Defendant denied plaintiff's claim for insurance proceeds based on the "Dishonesty" exclusion found in the insurance policy. Plaintiff argues that the "employee exception" prohibits defendant from applying the "Dishonesty" exclusion to its claim.

Under the plain terms of the insurance policy, plaintiff could not recover insurance proceeds for any dishonest or criminal acts committed by its "partners, employees, directors, trustees, authorized representatives or anyone to whom [it] entrusted the property for any purpose." See RSBI Aerospace, Inc. v. Affiliated FM Ins. Co., 49 F.3d 399, 402 (8th Cir.1995) (finding the language of a similar insurance provision clear). Plaintiff agrees that "employees," *1108 "authorized representatives," and "anyone to whom the property is entrusted for any purpose" are all "arguably, applicable to Chris Schnapp in his role as general manager of the property." However, plaintiff argues that the clear, unambiguous language of the exclusion makes an exception for acts of destruction by plaintiff's employee.

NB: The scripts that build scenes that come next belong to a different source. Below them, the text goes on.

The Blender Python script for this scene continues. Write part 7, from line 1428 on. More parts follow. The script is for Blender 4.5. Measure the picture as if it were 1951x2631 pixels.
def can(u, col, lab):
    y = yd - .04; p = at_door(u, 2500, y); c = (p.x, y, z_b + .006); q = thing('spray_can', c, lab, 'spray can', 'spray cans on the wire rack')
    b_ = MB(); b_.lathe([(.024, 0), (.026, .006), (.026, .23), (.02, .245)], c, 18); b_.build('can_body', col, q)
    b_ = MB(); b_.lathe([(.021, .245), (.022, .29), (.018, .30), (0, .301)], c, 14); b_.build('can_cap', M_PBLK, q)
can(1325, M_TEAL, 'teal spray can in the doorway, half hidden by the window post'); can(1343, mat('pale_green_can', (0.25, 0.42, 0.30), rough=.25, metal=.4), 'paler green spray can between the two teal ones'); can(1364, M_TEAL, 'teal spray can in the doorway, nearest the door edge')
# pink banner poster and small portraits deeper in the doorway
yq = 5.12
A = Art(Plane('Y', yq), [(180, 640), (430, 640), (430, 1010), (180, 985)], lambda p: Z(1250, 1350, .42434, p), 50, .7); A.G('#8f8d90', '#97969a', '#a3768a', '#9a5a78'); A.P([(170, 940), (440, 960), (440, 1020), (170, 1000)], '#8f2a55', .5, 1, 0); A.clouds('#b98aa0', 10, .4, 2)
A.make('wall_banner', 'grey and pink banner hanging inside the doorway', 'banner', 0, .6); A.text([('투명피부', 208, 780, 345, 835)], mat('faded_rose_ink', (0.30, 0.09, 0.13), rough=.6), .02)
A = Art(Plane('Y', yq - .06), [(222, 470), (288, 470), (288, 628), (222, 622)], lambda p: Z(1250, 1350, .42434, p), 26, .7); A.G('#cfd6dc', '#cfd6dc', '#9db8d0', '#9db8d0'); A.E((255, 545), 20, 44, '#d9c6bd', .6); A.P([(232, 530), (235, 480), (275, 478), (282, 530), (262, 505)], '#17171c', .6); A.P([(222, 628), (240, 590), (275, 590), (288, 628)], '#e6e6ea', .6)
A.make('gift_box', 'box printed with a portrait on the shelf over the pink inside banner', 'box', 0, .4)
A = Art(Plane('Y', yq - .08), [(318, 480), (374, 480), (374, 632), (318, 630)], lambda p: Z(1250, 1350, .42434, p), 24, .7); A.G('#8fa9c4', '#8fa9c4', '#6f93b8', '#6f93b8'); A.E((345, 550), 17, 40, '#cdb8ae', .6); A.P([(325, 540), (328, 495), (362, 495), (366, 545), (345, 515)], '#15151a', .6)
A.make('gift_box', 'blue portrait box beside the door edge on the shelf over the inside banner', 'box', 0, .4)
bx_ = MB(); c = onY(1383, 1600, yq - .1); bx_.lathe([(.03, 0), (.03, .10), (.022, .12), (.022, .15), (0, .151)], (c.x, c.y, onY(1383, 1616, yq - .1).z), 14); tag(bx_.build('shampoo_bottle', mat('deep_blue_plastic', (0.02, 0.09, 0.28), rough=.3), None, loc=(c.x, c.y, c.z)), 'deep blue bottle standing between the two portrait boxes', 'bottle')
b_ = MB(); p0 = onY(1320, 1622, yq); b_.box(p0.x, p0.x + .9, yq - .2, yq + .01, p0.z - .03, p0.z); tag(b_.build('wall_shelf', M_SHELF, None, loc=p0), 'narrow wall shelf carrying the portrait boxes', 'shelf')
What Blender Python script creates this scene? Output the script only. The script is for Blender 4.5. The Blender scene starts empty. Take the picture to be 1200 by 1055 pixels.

However, Chris Schnapp was more than a mere employee of plaintiff. He was an officer of the corporation, the corporation's authorized representative and he was entrusted with the property for all purposes. It is clear when reading the "employee" exception in conjunction with the exclusion, that the exception does not apply to an employee who is also an authorized representative or someone to whom the property was entrusted. The exception applies only to "employees." "If the exception was meant to apply to any act of destruction committed by any of the individuals listed in the exclusion, it would have so stated." Kabob House, Inc. v. Houston General Ins. Co., 17 F. Supp. 2d 1090, 1092 (D.N.D.1997) (applying RSBI Aerospace to facts very similar to the instant cause of action). Therefore, even if Chris Schnapp is an employee,[1] his actions as an authorized representative and as someone to whom plaintiff entrusted the property will bar recovery of plaintiff's insurance claim.

The Court finds no reason to address the common law arson defense, because defendant has successfully established as a matter of law a defense for plaintiff's claims under the language of the insurance policy. The "Dishonesty" exclusion found in the insurance policy is applicable to the insurance claim made by plaintiff, and therefore, defendant did not breach the insurance contract by denying its claim.


IT IS HEREBY ORDERED that defendant's motion for summary judgment (# 27) is GRANTED.

IT IS FURTHER ORDERED that this cause of action is dismissed with prejudice.


[1] Reviewing the facts in the light most favorable to plaintiff, the Court will assume for the purpose of this motion that Chris Schnapp was an employee. However, this fact is in dispute.